Interestingly ‘Minkisi’ figures created a connection and interchange between the world of the living and that of the dead. They centre on the concept of a reciprocating universe. ‘Minkisi’ is both the personalised form from the land of the dead, as well as an object that serves as the embodiment of the spiritual entity. The use of the same word for both form and statue seems to detonate that there is no opposition or barrier between the metaphysical and the physical realm. It follows that art in such a system can have magical power. In order to bind the powers of the invisible world to the figures, potent substances, such as earth from cemeteries or colors from minerals were needed to empower the figure. I found that a little statue from Congo explained this interconected physical-metaphysical world at its best: a simple human being holds a stick in its mouth and its body is turned into a case containing the powerful minerals (the spiritual element), while its head is encircled by blue fabric and its hips by pale green. The hair is made out of straw and feathers.
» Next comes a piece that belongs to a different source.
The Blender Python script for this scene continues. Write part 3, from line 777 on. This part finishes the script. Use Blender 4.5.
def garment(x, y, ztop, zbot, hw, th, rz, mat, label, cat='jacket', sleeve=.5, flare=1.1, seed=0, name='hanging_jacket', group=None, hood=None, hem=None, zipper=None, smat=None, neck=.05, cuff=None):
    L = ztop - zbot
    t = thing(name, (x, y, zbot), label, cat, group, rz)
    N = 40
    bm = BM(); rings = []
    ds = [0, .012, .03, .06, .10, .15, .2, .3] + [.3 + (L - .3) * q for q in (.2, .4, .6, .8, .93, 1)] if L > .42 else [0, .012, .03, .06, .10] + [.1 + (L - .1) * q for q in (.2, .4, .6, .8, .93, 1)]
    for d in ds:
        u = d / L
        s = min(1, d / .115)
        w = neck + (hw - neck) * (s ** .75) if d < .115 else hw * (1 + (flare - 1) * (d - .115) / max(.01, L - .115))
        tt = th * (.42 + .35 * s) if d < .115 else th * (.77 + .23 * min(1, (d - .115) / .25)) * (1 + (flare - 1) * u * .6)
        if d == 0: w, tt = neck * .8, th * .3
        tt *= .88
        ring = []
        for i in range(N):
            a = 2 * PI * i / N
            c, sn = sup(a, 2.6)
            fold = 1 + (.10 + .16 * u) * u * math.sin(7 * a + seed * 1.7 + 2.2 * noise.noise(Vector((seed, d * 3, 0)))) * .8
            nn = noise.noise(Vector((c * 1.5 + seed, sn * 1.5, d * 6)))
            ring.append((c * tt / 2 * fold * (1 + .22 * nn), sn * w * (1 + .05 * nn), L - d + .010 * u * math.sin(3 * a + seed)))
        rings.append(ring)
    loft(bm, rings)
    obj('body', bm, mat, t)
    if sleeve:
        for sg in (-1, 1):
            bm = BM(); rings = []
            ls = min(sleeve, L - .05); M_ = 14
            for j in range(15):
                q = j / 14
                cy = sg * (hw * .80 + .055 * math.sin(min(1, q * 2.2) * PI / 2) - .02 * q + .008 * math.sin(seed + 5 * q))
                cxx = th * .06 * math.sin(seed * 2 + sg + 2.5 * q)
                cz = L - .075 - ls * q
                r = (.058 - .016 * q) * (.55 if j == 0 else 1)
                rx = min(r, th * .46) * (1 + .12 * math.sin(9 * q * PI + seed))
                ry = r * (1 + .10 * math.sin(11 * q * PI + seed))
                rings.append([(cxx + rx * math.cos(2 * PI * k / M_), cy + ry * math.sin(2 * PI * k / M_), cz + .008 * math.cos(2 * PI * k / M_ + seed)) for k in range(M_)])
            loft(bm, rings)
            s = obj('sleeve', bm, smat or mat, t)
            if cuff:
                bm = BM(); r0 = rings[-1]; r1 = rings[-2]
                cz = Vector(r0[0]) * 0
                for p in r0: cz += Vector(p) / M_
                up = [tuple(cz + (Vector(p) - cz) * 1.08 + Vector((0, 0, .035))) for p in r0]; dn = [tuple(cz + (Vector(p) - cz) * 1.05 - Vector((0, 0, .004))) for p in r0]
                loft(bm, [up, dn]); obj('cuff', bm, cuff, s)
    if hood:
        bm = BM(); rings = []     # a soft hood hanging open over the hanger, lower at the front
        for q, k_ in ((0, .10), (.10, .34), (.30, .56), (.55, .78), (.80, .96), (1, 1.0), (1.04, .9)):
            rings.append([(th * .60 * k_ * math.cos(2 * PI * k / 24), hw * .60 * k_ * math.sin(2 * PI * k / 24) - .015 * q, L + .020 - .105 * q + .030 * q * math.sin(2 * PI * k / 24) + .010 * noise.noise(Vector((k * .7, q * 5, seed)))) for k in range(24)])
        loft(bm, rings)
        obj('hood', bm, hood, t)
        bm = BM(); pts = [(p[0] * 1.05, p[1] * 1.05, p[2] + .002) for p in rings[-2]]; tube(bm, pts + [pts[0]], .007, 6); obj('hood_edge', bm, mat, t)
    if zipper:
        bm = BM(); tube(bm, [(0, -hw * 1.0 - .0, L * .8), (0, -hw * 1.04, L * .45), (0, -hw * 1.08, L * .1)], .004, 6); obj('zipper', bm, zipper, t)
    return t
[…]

All these are natural elements: nature is connected through art (the statue itself) to the immaterial world (the powder in the case).
Berlin is dense with art and if the history of the city is its canvas, graffiti, non-western art, pipes running like snakes and mutilated buildings are its palette. More than anywhere, I felt the voyeuristic pleasure of seeing when walking around its streets and squares: it was not said by chance that "Berlin ist arm, aber sexy."